UPDATE: The story was corrected to reflect that the data center is in Durham County, N.C.
IBM is pumping $360 million into a cloud computing data center in Durham County, N.C., just a few months after Google opened a $600 million data center in Lenoir, N.C.
Cloud computing is the catch phrase given to computing resources piped over the Internet, but hosted by a provider such as Google, IBM, Yahoo or Amazon.
HP, Intel and Yahoo just launched a global cloud computing effort for academia earlier this week, so the space is certainly abuzz. The cloud arms race is on.
As for IBM’s new facility, what IBM will put in its data center boasts similarities and differences to what Google has done in Lenoir. Let’s start with the hardware.
Google likes to run an amalgamation of standard hardware in its data centers and is pretty secretive about what exactly it stacks its racks with.
IBM, a server maker, will run x86- and Power-based servers along with IBM’s System z mainframe and other IBM hardware, storage products and management software, such as Tivoli. I expect IBM will employ several iDataplex machines, which are basically blade servers that IBM has dressed up as cloud servers.
The software running in these data centers is what Google and IBM have most in common. Last October, Google and IBM embarked on their pact to help drive cloud computing in universities.
For these data centers, Google and IBM run various flavors of the Linux operating system, Xen systems virtualization and Apache’s Hadoop project, an open-source version of Google’s MapReduce distributed computing software, and the Google File System.

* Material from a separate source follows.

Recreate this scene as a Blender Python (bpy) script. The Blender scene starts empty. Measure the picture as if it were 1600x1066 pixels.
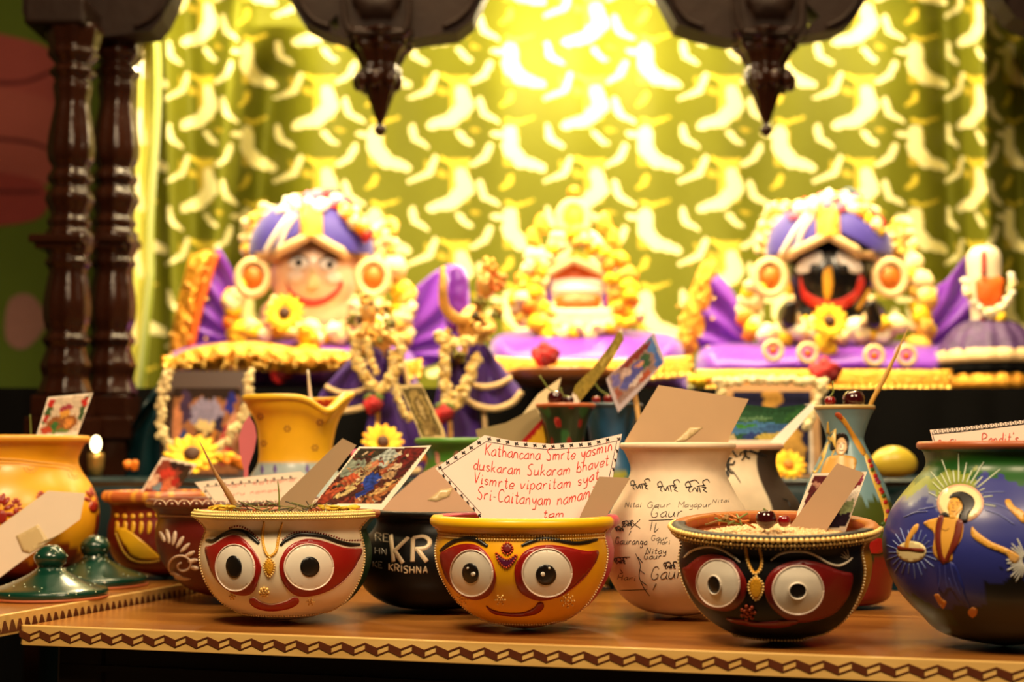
import bpy, bmesh, math, random
import numpy as np
from mathutils import Vector, Matrix
from mathutils.bvhtree import BVHTree
from mathutils.geometry import delaunay_2d_cdt

random.seed(7)
rng = np.random.default_rng(7)
SC = bpy.context.scene
COL = SC.collection
PI = math.pi

# ------------------------------------------------------------------ camera, world, lights, exposure
TABLE = 0.72                      # top of the front table
H_EYE = 0.161                     # lens height above that table
EYE = TABLE + H_EYE
F_PX = 1600 * 50.0 / 36.0
HORIZON = 715.0
PITCH = math.atan((HORIZON - 533) / F_PX)

cam_d = bpy.data.cameras.new('camera')
cam_d.lens = 50.0
cam_d.sensor_width = 36.0
cam_d.clip_start = 0.05
cam_d.dof.use_dof = True
cam_d.dof.focus_distance = 1.33
cam_d.dof.aperture_fstop = 3.8
cam = bpy.data.objects.new('camera', cam_d)
COL.objects.link(cam)
cam.location = (0, 0, EYE)
cam.rotation_euler = (PI / 2 + PITCH, 0, 0)
SC.camera = cam

SC.view_settings.view_transform = 'Standard'
SC.view_settings.look = 'None'
SC.view_settings.gamma = 1.0
SC.view_settings.use_curve_mapping = False
SC.view_settings.exposure = 0.0

world = bpy.data.worlds.new('world')
SC.world = world
world.use_nodes = True
world.node_tree.nodes['Background'].inputs[0].default_value = (1.0, 0.62, 0.32, 1)
world.node_tree.nodes['Background'].inputs[1].default_value = 0.02

WARM = (1.0, 0.75, 0.46)


def area_light(name, loc, target, size, power, col=WARM, size_y=None, spread=None):
    l = bpy.data.lights.new(name, 'AREA')
    l.energy = power
    l.color = col
    l.shape = 'RECTANGLE'
    l.size = size
    l.size_y = size_y or size
    if spread:
        l.spread = spread
    o = bpy.data.objects.new(name, l)
    COL.objects.link(o)
    o.location = loc
    o.rotation_euler = (Vector(target) - Vector(loc)).to_track_quat('-Z', 'Y').to_euler()
    return o


def point_light(name, loc, power, radius, col=WARM):
    l = bpy.data.lights.new(name, 'POINT')
    l.energy = power
    l.color = col
    l.shadow_soft_size = radius
    o = bpy.data.objects.new(name, l)
    COL.objects.link(o)
    o.location = loc
    return o


# the room's ceiling lamps over and behind the photographer
area_light('room_light', (-0.4, 0.45, 2.2), (0.0, 1.45, 0.75), 0.45, 33)
area_light('room_light', (0.75, 0.25, 2.2), (0.1, 1.4, 0.75), 0.45, 22)
# the lamps inside the altar canopy (the bulbs are built with the canopy)
LAMPS = [(0.135, 2.72, EYE + 0.95, 20.0), (-0.52, 2.64, EYE + 0.98, 27), (0.70, 2.64, EYE + 0.98, 19)]
for x, y, z, p in LAMPS:
    point_light('altar_lamp_light', (x, y, z - 0.07), p, 0.03, (1.0, 0.79, 0.44))
area_light('altar_front_light', (0.1, 2.26, EYE + 0.82), (0.1, 2.50, EYE + 0.2), 1.5, 21.0, (1.0, 0.79, 0.43), 0.06, math.radians(130))
area_light('altar_table_fill', (0.05, 1.90, EYE + 1.25), (0.05, 2.14, EYE + 0.05), 1.2, 13.0, (1.0, 0.76, 0.40), 0.1, math.radians(100))  # added unseen area light ahead of the canopy, brightens the altar table

# ------------------------------------------------------------------ picture <-> place


def ray(px, py):
    x = px - 800.0
    y = 533.0 - py
    c, s = math.cos(PITCH), math.sin(PITCH)
    return Vector((x, F_PX * c - y * s, F_PX * s + y * c)).normalized()


def P(px, py, d):
    r = ray(px, py)
    k = d / r.y
    return Vector((r.x * k, d, EYE + r.z * k))


def ZY(py, d):
    return P(800, py, d).z


def ground(px, py, z=TABLE):
    r = ray(px, py)
    k = (z - EYE) / r.z
    return Vector((r.x * k, r.y * k, z))


def S(d):
    return d / F_PX


def lin(c):
    def f(v):
        return v / 12.92 if v <= 0.04045 else ((v + 0.055) / 1.055) ** 2.4
    return tuple(f(v / 255.0) for v in c[:3])


# ------------------------------------------------------------------ materials (procedural)
_m = {}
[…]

Rich Lechner, vice president of Cloud Computing Strategy for IBM, told eWEEK’s Scott Ferguson that IBM would use some of the distributed computing software above, probably Xen, Linux and Hadoop, as well as some of IBM’s own software.
How Google and IBM are using the Internet as a computing platform is where the companies diverge. Google essentially powers itself, or the search service and applications it provides to customers.
We as consumers all access these from PCs, laptops or smart phones. We do a search query and it races over the wires to get a response from one of Google’s many data centers, which are processing data in parallel all over the world.
Google does power some enterprise apps, including security SAAS, enterprise search and its App Engine hosted apps infrastructure, but the company’s bread-and-butter is serving general search to the world.
IBM will expressly be providing computing and storage resources that companies of all sizes can procure to run their own businesses. Imagine small-to medium-sized businesses with no technology or IT budgets as IBM’s customer base.
In May, I had the opportunity to attend the groundbreaking ceremony for the Google data center that it set up in Lenoir.
It was a momentous occasion for the town. The excitement was palpable even though no one was permitted to enter the data center. How fascinating is a football field of standard rack-mount servers anyway?
No, the real hype was all the jobs the data center had created for Lenoir, a town that needed it.
And now, IBM has brought that vibe to Durham County.
IBM and Google, for all of the similarities and differences in their respective approaches, are casting quite the cloud in North Carolina.